Spider-Man Needs a Compelling Reason Not to Kill: If Spider-Man's villain is just a two-dimensional evil guy, you've got a short and boring movie on your hands; Spidey would just maim or detain the guy and then move on. With Kraven as a villain working with the NYPD, Spider-Man has a compelling reason not to physically destroy his opponent. We're not dealing with a simple "bad guy vs. good guy" story; we're dealing with two guys who passionately believe they're on the right side of justice, battling it out. Nothing can be simple for Spider-Man. His life is all about doing the right thing, even if that means doing the hard thing. Spider-Man is at his best not when he's punching Rhino over and over again, but when he's calmly trying to explain why he's a good guy (in between punches) to an audience that refuses to listen.

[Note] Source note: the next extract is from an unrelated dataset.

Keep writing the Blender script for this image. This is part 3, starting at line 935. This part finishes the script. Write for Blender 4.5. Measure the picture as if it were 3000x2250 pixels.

Spider-Man Needs a Villain Who Can Match Him: It's hard to come up with villains for Spider-Man, because he is super strong and literally a genius. If there's a villain who is just stronger than Spider-Man, there is no logical reason for Spider-Man not to outsmart him, and if there's a villain who's smarter than Spider-Man, there's no logical reason for Spider-Man not to out-strength him, and if there's a single character who is smarter AND stronger, there's no logical reason for Spider-Man not to lose. That's why I'd write a movie with Mysterio, who is smarter than Spider-Man, and Kraven, who is stronger. Spidey could handle them separately, but together, we have a real and logical challenge.

That's my dream Spider-Man movie. It's not about having a TON of villains, and it's not about having more explosions. It's about Spider-Man, on his own, making sacrifices and hard decisions in the spirit of doing the right thing, which, in my case, means clearing his name.

Also, if it wasn't clear, in Spider-Man 4, my big brother would do the score and I'd play Spider-Man. This is pretty non-negotiable. Should have probably mentioned that up front.